13 December 2012

Tanzania: Forced Marriages Curtail Girls' Hope for Education

Abject poverty in families, poor performance at school, truancy and conflicts among spouses in families have been described as reasons contributing to forced marriages in the country.

And, education stakeholders argue that the problem of forced marriages among schoolgirls has now become a national concern. Reports from various parts of the country confirm the seriousness of the problem by documenting cases of reported forced marriages from local governments and the police.

According to the reports by human rights and education stakeholders, schoolgirls aged as young as 12 years have been reported to be forced into early marriages. Many of the perpetrators of these acts are their close relatives such as fathers, uncles and aunties.

Clear examples are reported cases of challenges encountered by teachers from several schools in Coast Region where parents have been forcing their daughters out of schools for fear that they will delay getting married if they stayed longer in school. An education official in Mkuranga revealed that 15 girls in the district were reported to have dropped out of school with the intention to get married.

Parents in the district reportedly are of the view that a woman does not have to struggle for a living; instead she has to be taken care of by her husband. Therefore, the earlier she gets married the better.

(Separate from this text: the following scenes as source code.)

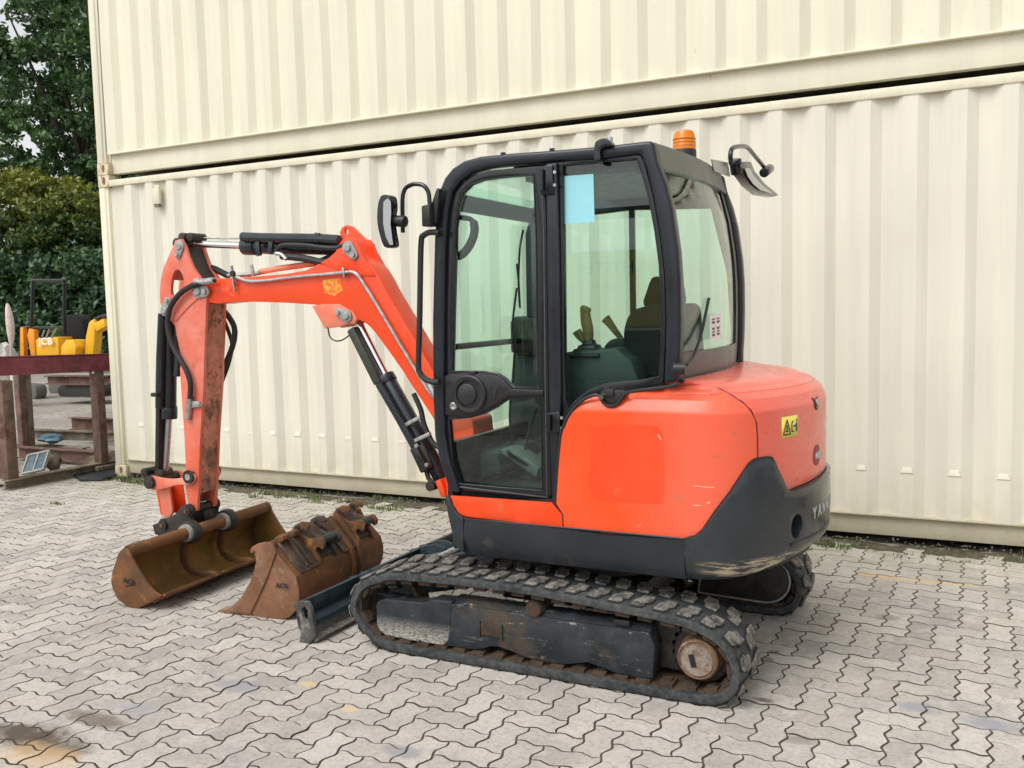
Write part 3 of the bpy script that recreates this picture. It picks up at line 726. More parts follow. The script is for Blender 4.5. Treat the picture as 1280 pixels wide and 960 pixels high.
# ------------------------------------------------------------------ trees and hedge
def leaves(name, clumps, size, mat, seed, parent, parts=None):
    """clumps: (x,y,z, rx,ry,rz, count, tone)"""
    g = np.random.default_rng(seed); C_ = []; T_ = []
    for (x, y, z, rx, ry, rz, cnt, tn) in clumps:
        d = g.normal(size=(cnt, 3)); d /= np.linalg.norm(d, axis=1)[:, None]; rad = g.random(cnt) ** .45
        C_.append(np.array([x, y, z]) + d * rad[:, None] * np.array([rx, ry, rz])); T_.append(np.clip(g.normal(tn, .22, cnt), 0, 1))
    C_ = np.concatenate(C_); T_ = np.concatenate(T_); n = len(C_)
    a = g.normal(size=(n, 3)); a /= np.linalg.norm(a, axis=1)[:, None]; b = np.cross(a, g.normal(size=(n, 3))); b /= np.linalg.norm(b, axis=1)[:, None]
    s_ = size * g.uniform(.6, 1.3, n)[:, None]
    V = np.stack([C_ - a * s_, C_ + b * s_ * .55, C_ + a * s_, C_ - b * s_ * .55], 1).reshape(-1, 3)
    off = V.mean(0) if parent is None else None
    pl = np.array(WORLDLOC[parent.name])
    me = fast_mesh(name, V - pl, np.full(n, 4), np.arange(4 * n), np.repeat(T_, 4), mat)
    o = bpy.data.objects.new(name, me); COL.objects.link(o); o.parent = parent; return o
def tree(name, label, cat, base, h, cr, ctr, n_cl, per, size, mat, seed, tone=.4, flat=1.0, shell=.5, group=None, tonefn=None, clr=.9):
    t = empty(name, base, label, cat, group); g = random.Random(seed); B3 = Vector(base); c = Vector(ctr)
    b = MB(); b.tube([B3, B3 + (c - B3) * .35 + Vector((g.uniform(-.3, .3), 0, 0)), c], lambda k: .28 * (h / 12) * (1 - .75 * k), 9, 4); 
    tips = []
    for i in range(12):
        a = g.uniform(0, 6.28); el = g.uniform(-.2, 1.2); st_ = B3 + (c - B3) * g.uniform(.35, .95)
        e = c + Vector((math.cos(a) * math.cos(el) * cr[0], math.sin(a) * math.cos(el) * cr[1], math.sin(el) * cr[2])) * .8
        b.tube([st_, (st_ + e) / 2 + Vector((0, 0, .3)), e], lambda k: .09 * (h / 12) * (1 - .85 * k), 6, 3)
    b.obj('trunk', BARK, t)
    cl = []
    for i in range(n_cl):
        d = Vector((g.gauss(0, 1), g.gauss(0, 1), g.gauss(0, 1))).normalized(); rad = g.random() ** shell
        p = c + Vector((d.x * cr[0], d.y * cr[1], d.z * cr[2])) * rad
        if p.z < .3: p.z = .3 + g.random()
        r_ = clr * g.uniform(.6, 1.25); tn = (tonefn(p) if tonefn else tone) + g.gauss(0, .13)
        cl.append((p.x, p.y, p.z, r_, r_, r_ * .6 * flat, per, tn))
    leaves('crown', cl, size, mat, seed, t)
    return t
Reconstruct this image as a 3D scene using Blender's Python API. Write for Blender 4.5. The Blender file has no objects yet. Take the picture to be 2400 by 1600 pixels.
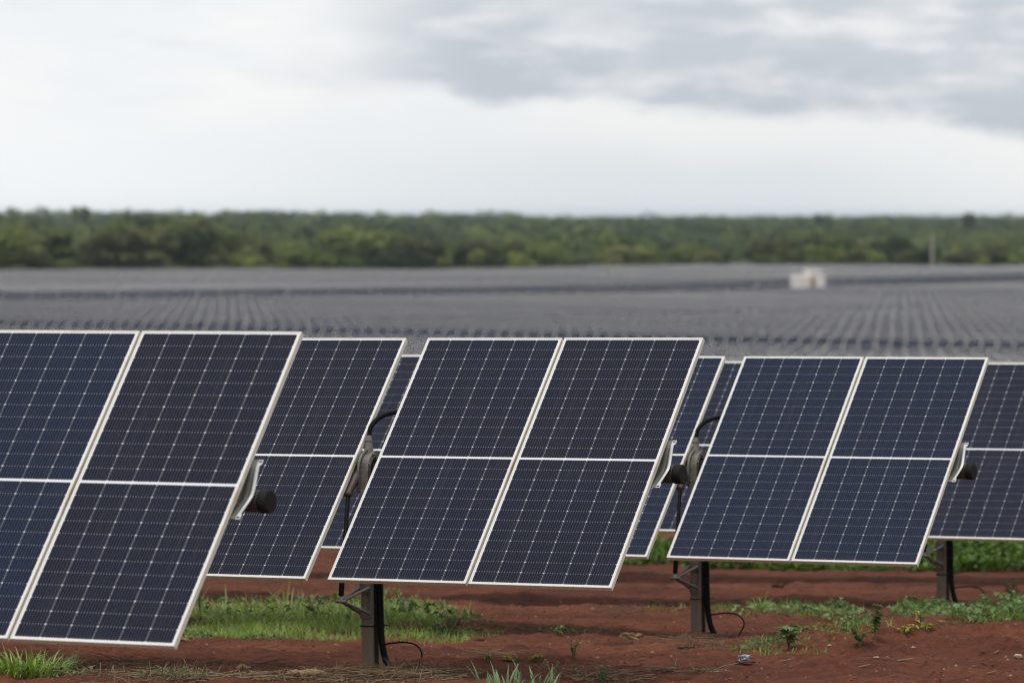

In other places, girls are lured into dropping out of school in accordance with traditional beliefs.

For example, in Kahama District, the Executive Officer, Ms Eliza Bwana, admits there have been increased cases of girls forced to drop out of school for marriage due to traditional beliefs among local residents. "Some parents discontinue education for their daughters and marry them off to men who would have secretly paid bride price.

To confirm that parents have taken bride price for their daughter, they cease to call her by her name. Instead they identify her as somebody's wife," Bwana explains. According to the District Education Officer, Ms Jacquiline Ntulo, girls from local communities in the district are viewed as a source of their parents' wealth.

Girls as young as 12 and 13 years old are victims of this practice. The early marriages are also contributed by hardships the girls face at school, including long distances they walk to and from school and the lack of school feeding programmes in most schools. Mvomero Ward Executive Officer, Mr Buhatwe Matage, says girls in the area are forced into early marriages for failure by parents to pay school fees.

Long distance also affects them, he says. He added: "Distance to and from school force girls to opt for marriage in order to avoid the daily hustle and staying hungry the whole day because of lack of food at school." The girls also face harassment on their way to and from school including sexual advances and rape.

It is reported that the girls walk an average of ten to 20kilometres daily to and from school. Ms Joyce Lufega, a resident of Lunsanga Village in Iramba District, Singida Region, admits to have influenced her daughter to ensure she performs badly in her Standard Seven examinations so that she could get married for a bride price of 100,000/-.

She says: "I forced my daughter to get married, but the marriage itself lasted for only four years because she was too young to cope with family responsibilities of a wife." Ms Grace Ezekiel (26) is another victim of forced marriage from Kisiriri Village in the district.

She says she was refused the opportunity to continue with secondary education in 2002 though she had been selected for further studies. "I stayed home for three years and thereafter forced to get married in 2006 after my parents received bride price from my father's friend of 200,000/-."

Reports from Endamarariek Ward in Karatu District, Manyara Region, indicate that this year alone, 14 girls are reported to have dropped out of school because of pregnancies. Like in many places in the country, authorities in the area faced challenges of taking into task perpetrators of the acts.

Mr Omari Mshana, Endamarariek Ward Executive Officer says the leadership there faces challenges of bringing perpetrators to book because of lack of cooperation from both the parents and the girls themselves.

"It becomes difficult for us to take action against such people because parents of the victims relocate their daughters to undisclosed locations and it is not easy for us to trace them," he says, adding that at times the parents bar their daughters from mentioning men responsible for their pregnancies.

There have been interesting cases from Simanjiro District, Manyara Region, whereby some girls deliberately fall pregnant so that they are expelled from school. According to Mr Kackson Mbise, the district education officer, only half of the girls who enrolled for primary education in the area completed primary school this year. He explained that only a small number of boys leave school to rear cattle.